■ WHAT IS BEING ASKED: Copy the records below exactly, leaving out any pictures.

■ ROWS:
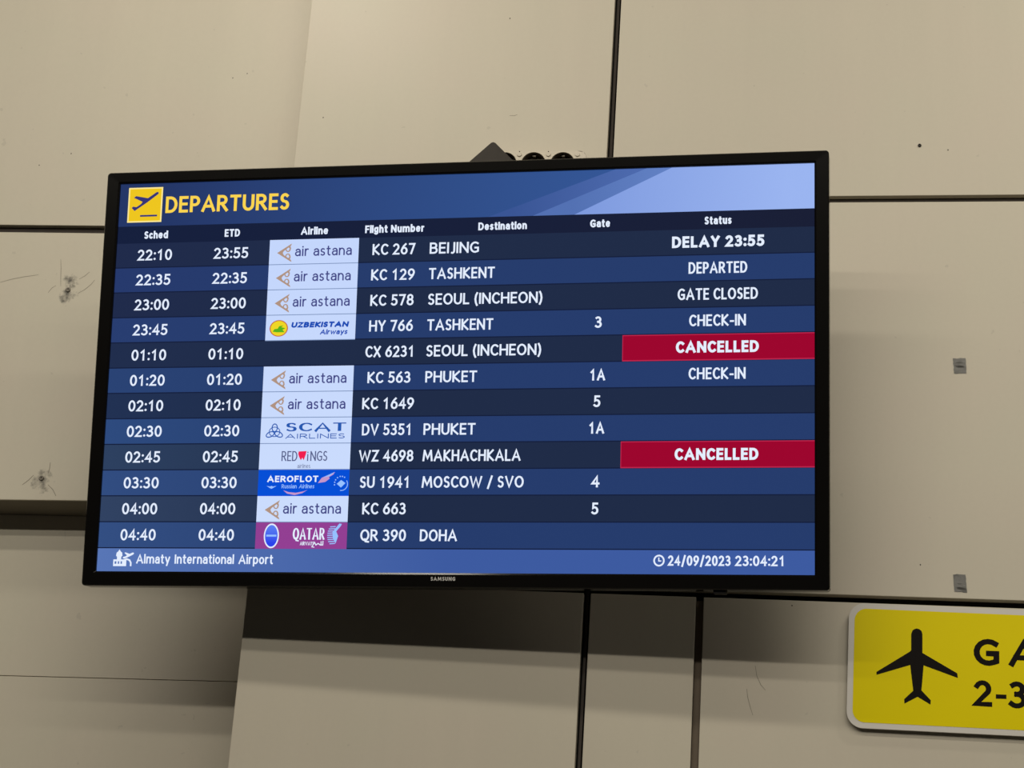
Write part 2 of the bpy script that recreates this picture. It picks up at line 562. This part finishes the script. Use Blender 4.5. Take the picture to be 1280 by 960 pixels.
M_BOLT = mat('dull_bolt_metal', (0.20, 0.18, 0.15), .5, .5, noise=.3, nscale=200)
def bolt(parent, p, y, r, m, name='bolt'):
    bm = bmesh.new()
    prof = [(r, 0), (r, -.0016), (r * .8, -.0026), (r * .45, -.0028), (r * .40, -.0014), (0.0002, -.0012)]
    n = 20
    rings = [[bm.verts.new((p.x + a * math.cos(2 * math.pi * k / n), y + b_, p.z + a * math.sin(2 * math.pi * k / n))) for k in range(n)] for a, b_ in prof]
    for a, b_ in zip(rings, rings[1:]):
        for k in range(n):
            bm.faces.new((a[k], a[(k + 1) % n], b_[(k + 1) % n], b_[k]))
    bm.faces.new(rings[-1])
    return mesh_from_bm(name, bm, parent, [m], True)
bolt(wl, bolt1, YL, .0048, M_BOLT)
bolt(wl, bolt2, YL, .0048, M_BOLT)
hole = at(1149.5, 182, DB)
bolt(wall, hole, 0, .0032, mat('black_screw', (.02, .015, .012), .5, noise=.2), 'screw')

bm = bmesh.new()
box(bm, -8, 8, -12, .4, -.1, 0)
floor = mesh_from_bm('floor', bm, None, [mat('terrazzo_floor', (.08, .075, .07), .35, noise=.25, nscale=60)])
floor['kind'] = 'structure'

# ------------------------------------------------------------------ departures monitor
T_LOC = Vector((-0.60588487, 3.32719346 - 3.56, 1.28769385 + 1.6))
T_ROT = Matrix(((0.99826974, 0.05696753, -0.01456833), (-0.05861275, 0.98385221, -0.16911352), (0.00469911, 0.1696748, 0.9854889)))
tv = thing('departures_monitor', 'large black-framed flat screen showing the flight departures list, hung on the panelled wall', 'monitor')
tv.matrix_world = Matrix.Translation(T_LOC) @ T_ROT.to_4x4()
SW, SH = 1.2094, 0.6815
def S(u, v):
    return ((u - 960) / 1920 * SW, (540 - v) / 1080 * SH)

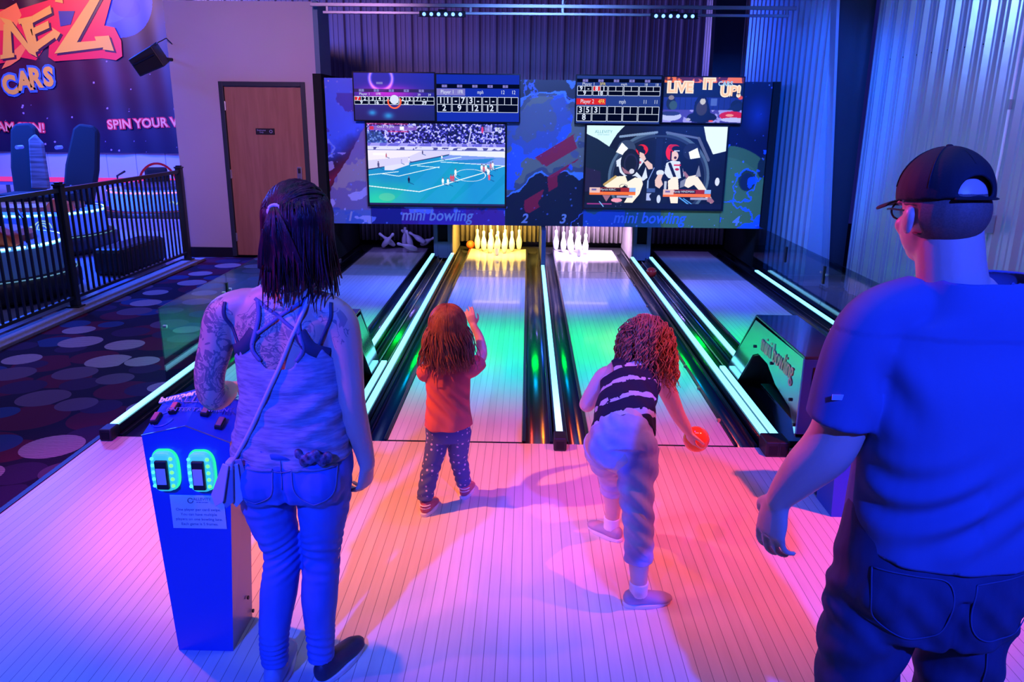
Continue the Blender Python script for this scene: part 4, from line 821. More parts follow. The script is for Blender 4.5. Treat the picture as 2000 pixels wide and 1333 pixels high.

■ OUTPUT FOR THIS TASK:
Write part 2 of the bpy script that recreates this picture. It picks up at line 562. This part finishes the script. Use Blender 4.5. Take the picture to be 1280 by 960 pixels.
M_BOLT = mat('dull_bolt_metal', (0.20, 0.18, 0.15), .5, .5, noise=.3, nscale=200)
def bolt(parent, p, y, r, m, name='bolt'):
    bm = bmesh.new()
    prof = [(r, 0), (r, -.0016), (r * .8, -.0026), (r * .45, -.0028), (r * .40, -.0014), (0.0002, -.0012)]
    n = 20
    rings = [[bm.verts.new((p.x + a * math.cos(2 * math.pi * k / n), y + b_, p.z + a * math.sin(2 * math.pi * k / n))) for k in range(n)] for a, b_ in prof]
    for a, b_ in zip(rings, rings[1:]):
        for k in range(n):
            bm.faces.new((a[k], a[(k + 1) % n], b_[(k + 1) % n], b_[k]))
    bm.faces.new(rings[-1])
    return mesh_from_bm(name, bm, parent, [m], True)
bolt(wl, bolt1, YL, .0048, M_BOLT)
bolt(wl, bolt2, YL, .0048, M_BOLT)
hole = at(1149.5, 182, DB)
bolt(wall, hole, 0, .0032, mat('black_screw', (.02, .015, .012), .5, noise=.2), 'screw')

bm = bmesh.new()
box(bm, -8, 8, -12, .4, -.1, 0)
floor = mesh_from_bm('floor', bm, None, [mat('terrazzo_floor', (.08, .075, .07), .35, noise=.25, nscale=60)])
floor['kind'] = 'structure'

# ------------------------------------------------------------------ departures monitor
T_LOC = Vector((-0.60588487, 3.32719346 - 3.56, 1.28769385 + 1.6))
T_ROT = Matrix(((0.99826974, 0.05696753, -0.01456833), (-0.05861275, 0.98385221, -0.16911352), (0.00469911, 0.1696748, 0.9854889)))
tv = thing('departures_monitor', 'large black-framed flat screen showing the flight departures list, hung on the panelled wall', 'monitor')
tv.matrix_world = Matrix.Translation(T_LOC) @ T_ROT.to_4x4()
SW, SH = 1.2094, 0.6815
def S(u, v):
    return ((u - 960) / 1920 * SW, (540 - v) / 1080 * SH)

Continue the Blender Python script for this scene: part 4, from line 821. More parts follow. The script is for Blender 4.5. Treat the picture as 2000 pixels wide and 1333 pixels high.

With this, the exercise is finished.